[Saved data entries]
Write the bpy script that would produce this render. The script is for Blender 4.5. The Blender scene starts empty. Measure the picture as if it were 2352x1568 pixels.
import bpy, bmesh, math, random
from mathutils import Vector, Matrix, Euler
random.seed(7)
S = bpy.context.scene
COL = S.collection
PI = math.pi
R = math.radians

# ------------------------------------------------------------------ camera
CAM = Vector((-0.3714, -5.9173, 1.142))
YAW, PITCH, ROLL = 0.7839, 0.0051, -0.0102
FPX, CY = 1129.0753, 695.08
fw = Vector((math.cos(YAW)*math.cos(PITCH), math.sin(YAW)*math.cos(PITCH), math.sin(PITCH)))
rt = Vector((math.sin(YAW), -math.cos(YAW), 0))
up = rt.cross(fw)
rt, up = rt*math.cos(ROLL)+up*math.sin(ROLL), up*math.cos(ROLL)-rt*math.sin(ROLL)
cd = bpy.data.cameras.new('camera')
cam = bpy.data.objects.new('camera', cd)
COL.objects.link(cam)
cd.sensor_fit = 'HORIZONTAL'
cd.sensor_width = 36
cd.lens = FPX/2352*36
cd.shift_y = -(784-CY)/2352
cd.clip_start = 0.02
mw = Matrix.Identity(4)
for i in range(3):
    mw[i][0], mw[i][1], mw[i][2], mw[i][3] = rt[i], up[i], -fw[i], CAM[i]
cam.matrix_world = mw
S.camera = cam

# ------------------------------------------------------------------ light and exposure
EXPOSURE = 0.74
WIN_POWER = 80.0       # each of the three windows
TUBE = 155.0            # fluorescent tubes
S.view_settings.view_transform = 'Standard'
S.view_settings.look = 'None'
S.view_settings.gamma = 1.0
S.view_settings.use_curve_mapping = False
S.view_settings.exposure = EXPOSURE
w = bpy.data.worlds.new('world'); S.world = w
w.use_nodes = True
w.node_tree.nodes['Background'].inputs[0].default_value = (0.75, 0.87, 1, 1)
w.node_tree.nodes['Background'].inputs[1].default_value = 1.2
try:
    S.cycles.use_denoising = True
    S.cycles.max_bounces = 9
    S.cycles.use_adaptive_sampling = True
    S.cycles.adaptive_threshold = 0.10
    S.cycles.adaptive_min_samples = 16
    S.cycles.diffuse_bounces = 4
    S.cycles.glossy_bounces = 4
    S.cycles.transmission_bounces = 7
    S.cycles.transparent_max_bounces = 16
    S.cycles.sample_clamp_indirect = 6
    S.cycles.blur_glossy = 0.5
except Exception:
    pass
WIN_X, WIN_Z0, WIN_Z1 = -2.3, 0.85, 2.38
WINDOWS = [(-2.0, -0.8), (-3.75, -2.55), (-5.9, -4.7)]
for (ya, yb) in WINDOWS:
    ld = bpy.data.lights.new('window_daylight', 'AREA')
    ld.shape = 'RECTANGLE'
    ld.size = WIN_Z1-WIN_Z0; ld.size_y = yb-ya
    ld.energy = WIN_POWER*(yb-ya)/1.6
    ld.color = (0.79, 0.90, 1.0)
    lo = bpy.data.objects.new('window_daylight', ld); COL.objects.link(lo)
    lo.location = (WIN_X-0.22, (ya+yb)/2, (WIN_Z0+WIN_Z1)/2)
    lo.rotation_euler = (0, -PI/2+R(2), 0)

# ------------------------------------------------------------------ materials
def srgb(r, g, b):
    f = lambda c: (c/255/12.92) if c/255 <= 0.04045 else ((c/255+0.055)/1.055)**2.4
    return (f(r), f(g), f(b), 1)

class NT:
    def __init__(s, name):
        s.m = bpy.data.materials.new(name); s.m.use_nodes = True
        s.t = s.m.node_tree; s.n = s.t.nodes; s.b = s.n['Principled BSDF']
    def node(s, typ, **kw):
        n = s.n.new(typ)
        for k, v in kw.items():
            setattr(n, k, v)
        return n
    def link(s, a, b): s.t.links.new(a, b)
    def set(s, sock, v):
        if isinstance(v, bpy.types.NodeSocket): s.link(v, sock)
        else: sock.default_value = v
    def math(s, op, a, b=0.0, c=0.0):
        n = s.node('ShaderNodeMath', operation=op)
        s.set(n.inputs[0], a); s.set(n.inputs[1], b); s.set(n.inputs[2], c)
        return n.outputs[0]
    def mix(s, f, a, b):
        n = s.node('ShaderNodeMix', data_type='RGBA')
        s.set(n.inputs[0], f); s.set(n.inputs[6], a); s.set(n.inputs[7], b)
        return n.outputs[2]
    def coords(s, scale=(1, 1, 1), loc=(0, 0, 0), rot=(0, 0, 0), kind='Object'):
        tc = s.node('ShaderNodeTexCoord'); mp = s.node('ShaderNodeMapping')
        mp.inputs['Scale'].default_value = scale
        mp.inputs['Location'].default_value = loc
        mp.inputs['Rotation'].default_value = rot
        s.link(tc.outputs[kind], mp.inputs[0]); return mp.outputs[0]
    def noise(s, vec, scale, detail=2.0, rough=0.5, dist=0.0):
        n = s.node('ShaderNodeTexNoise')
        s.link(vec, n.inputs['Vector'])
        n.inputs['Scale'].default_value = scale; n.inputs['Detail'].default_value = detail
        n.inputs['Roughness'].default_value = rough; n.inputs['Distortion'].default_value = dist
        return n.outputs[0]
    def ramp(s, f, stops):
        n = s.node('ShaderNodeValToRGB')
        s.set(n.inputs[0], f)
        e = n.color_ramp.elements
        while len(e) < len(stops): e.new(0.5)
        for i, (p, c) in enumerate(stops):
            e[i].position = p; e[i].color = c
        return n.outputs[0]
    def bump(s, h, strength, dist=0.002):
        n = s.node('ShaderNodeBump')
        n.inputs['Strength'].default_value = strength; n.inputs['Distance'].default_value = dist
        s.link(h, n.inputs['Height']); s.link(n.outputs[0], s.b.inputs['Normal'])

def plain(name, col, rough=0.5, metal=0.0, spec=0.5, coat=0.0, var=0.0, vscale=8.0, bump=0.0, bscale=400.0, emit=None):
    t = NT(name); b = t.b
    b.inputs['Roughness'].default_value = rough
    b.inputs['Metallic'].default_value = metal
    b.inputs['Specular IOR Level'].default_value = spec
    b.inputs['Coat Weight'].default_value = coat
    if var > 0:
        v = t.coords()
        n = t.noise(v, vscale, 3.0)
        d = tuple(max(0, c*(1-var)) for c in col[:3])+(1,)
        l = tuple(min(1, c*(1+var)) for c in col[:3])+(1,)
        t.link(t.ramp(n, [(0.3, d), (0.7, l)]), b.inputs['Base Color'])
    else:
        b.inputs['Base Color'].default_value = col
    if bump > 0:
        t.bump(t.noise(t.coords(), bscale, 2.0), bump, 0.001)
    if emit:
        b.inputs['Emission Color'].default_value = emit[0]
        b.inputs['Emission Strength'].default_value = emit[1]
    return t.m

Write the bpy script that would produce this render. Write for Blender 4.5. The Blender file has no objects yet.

**Exercise aim**
Output all preceding records character for character.

**Written response**
Write the bpy script that would produce this render. The script is for Blender 4.5. The Blender scene starts empty. Measure the picture as if it were 2352x1568 pixels.
import bpy, bmesh, math, random
from mathutils import Vector, Matrix, Euler
random.seed(7)
S = bpy.context.scene
COL = S.collection
PI = math.pi
R = math.radians

# ------------------------------------------------------------------ camera
CAM = Vector((-0.3714, -5.9173, 1.142))
YAW, PITCH, ROLL = 0.7839, 0.0051, -0.0102
FPX, CY = 1129.0753, 695.08
fw = Vector((math.cos(YAW)*math.cos(PITCH), math.sin(YAW)*math.cos(PITCH), math.sin(PITCH)))
rt = Vector((math.sin(YAW), -math.cos(YAW), 0))
up = rt.cross(fw)
rt, up = rt*math.cos(ROLL)+up*math.sin(ROLL), up*math.cos(ROLL)-rt*math.sin(ROLL)
cd = bpy.data.cameras.new('camera')
cam = bpy.data.objects.new('camera', cd)
COL.objects.link(cam)
cd.sensor_fit = 'HORIZONTAL'
cd.sensor_width = 36
cd.lens = FPX/2352*36
cd.shift_y = -(784-CY)/2352
cd.clip_start = 0.02
mw = Matrix.Identity(4)
for i in range(3):
    mw[i][0], mw[i][1], mw[i][2], mw[i][3] = rt[i], up[i], -fw[i], CAM[i]
cam.matrix_world = mw
S.camera = cam

# ------------------------------------------------------------------ light and exposure
EXPOSURE = 0.74
WIN_POWER = 80.0       # each of the three windows
TUBE = 155.0            # fluorescent tubes
S.view_settings.view_transform = 'Standard'
S.view_settings.look = 'None'
S.view_settings.gamma = 1.0
S.view_settings.use_curve_mapping = False
S.view_settings.exposure = EXPOSURE
w = bpy.data.worlds.new('world'); S.world = w
w.use_nodes = True
w.node_tree.nodes['Background'].inputs[0].default_value = (0.75, 0.87, 1, 1)
w.node_tree.nodes['Background'].inputs[1].default_value = 1.2
try:
    S.cycles.use_denoising = True
    S.cycles.max_bounces = 9
    S.cycles.use_adaptive_sampling = True
    S.cycles.adaptive_threshold = 0.10
    S.cycles.adaptive_min_samples = 16
    S.cycles.diffuse_bounces = 4
    S.cycles.glossy_bounces = 4
    S.cycles.transmission_bounces = 7
    S.cycles.transparent_max_bounces = 16
    S.cycles.sample_clamp_indirect = 6
    S.cycles.blur_glossy = 0.5
except Exception:
    pass
WIN_X, WIN_Z0, WIN_Z1 = -2.3, 0.85, 2.38
WINDOWS = [(-2.0, -0.8), (-3.75, -2.55), (-5.9, -4.7)]
for (ya, yb) in WINDOWS:
    ld = bpy.data.lights.new('window_daylight', 'AREA')
    ld.shape = 'RECTANGLE'
    ld.size = WIN_Z1-WIN_Z0; ld.size_y = yb-ya
    ld.energy = WIN_POWER*(yb-ya)/1.6
    ld.color = (0.79, 0.90, 1.0)
    lo = bpy.data.objects.new('window_daylight', ld); COL.objects.link(lo)
    lo.location = (WIN_X-0.22, (ya+yb)/2, (WIN_Z0+WIN_Z1)/2)
    lo.rotation_euler = (0, -PI/2+R(2), 0)

# ------------------------------------------------------------------ materials
def srgb(r, g, b):
    f = lambda c: (c/255/12.92) if c/255 <= 0.04045 else ((c/255+0.055)/1.055)**2.4
    return (f(r), f(g), f(b), 1)

class NT:
    def __init__(s, name):
        s.m = bpy.data.materials.new(name); s.m.use_nodes = True
        s.t = s.m.node_tree; s.n = s.t.nodes; s.b = s.n['Principled BSDF']
    def node(s, typ, **kw):
        n = s.n.new(typ)
        for k, v in kw.items():
            setattr(n, k, v)
        return n
    def link(s, a, b): s.t.links.new(a, b)
    def set(s, sock, v):
        if isinstance(v, bpy.types.NodeSocket): s.link(v, sock)
        else: sock.default_value = v
    def math(s, op, a, b=0.0, c=0.0):
        n = s.node('ShaderNodeMath', operation=op)
        s.set(n.inputs[0], a); s.set(n.inputs[1], b); s.set(n.inputs[2], c)
        return n.outputs[0]
    def mix(s, f, a, b):
        n = s.node('ShaderNodeMix', data_type='RGBA')
        s.set(n.inputs[0], f); s.set(n.inputs[6], a); s.set(n.inputs[7], b)
        return n.outputs[2]
    def coords(s, scale=(1, 1, 1), loc=(0, 0, 0), rot=(0, 0, 0), kind='Object'):
        tc = s.node('ShaderNodeTexCoord'); mp = s.node('ShaderNodeMapping')
        mp.inputs['Scale'].default_value = scale
        mp.inputs['Location'].default_value = loc
        mp.inputs['Rotation'].default_value = rot
        s.link(tc.outputs[kind], mp.inputs[0]); return mp.outputs[0]
    def noise(s, vec, scale, detail=2.0, rough=0.5, dist=0.0):
        n = s.node('ShaderNodeTexNoise')
        s.link(vec, n.inputs['Vector'])
        n.inputs['Scale'].default_value = scale; n.inputs['Detail'].default_value = detail
        n.inputs['Roughness'].default_value = rough; n.inputs['Distortion'].default_value = dist
        return n.outputs[0]
    def ramp(s, f, stops):
        n = s.node('ShaderNodeValToRGB')
        s.set(n.inputs[0], f)
        e = n.color_ramp.elements
        while len(e) < len(stops): e.new(0.5)
        for i, (p, c) in enumerate(stops):
            e[i].position = p; e[i].color = c
        return n.outputs[0]
    def bump(s, h, strength, dist=0.002):
        n = s.node('ShaderNodeBump')
        n.inputs['Strength'].default_value = strength; n.inputs['Distance'].default_value = dist
        s.link(h, n.inputs['Height']); s.link(n.outputs[0], s.b.inputs['Normal'])

def plain(name, col, rough=0.5, metal=0.0, spec=0.5, coat=0.0, var=0.0, vscale=8.0, bump=0.0, bscale=400.0, emit=None):
    t = NT(name); b = t.b
    b.inputs['Roughness'].default_value = rough
    b.inputs['Metallic'].default_value = metal
    b.inputs['Specular IOR Level'].default_value = spec
    b.inputs['Coat Weight'].default_value = coat
    if var > 0:
        v = t.coords()
        n = t.noise(v, vscale, 3.0)
        d = tuple(max(0, c*(1-var)) for c in col[:3])+(1,)
        l = tuple(min(1, c*(1+var)) for c in col[:3])+(1,)
        t.link(t.ramp(n, [(0.3, d), (0.7, l)]), b.inputs['Base Color'])
    else:
        b.inputs['Base Color'].default_value = col
    if bump > 0:
        t.bump(t.noise(t.coords(), bscale, 2.0), bump, 0.001)
    if emit:
        b.inputs['Emission Color'].default_value = emit[0]
        b.inputs['Emission Strength'].default_value = emit[1]
    return t.m

Write the bpy script that would produce this render. Write for Blender 4.5. The Blender file has no objects yet.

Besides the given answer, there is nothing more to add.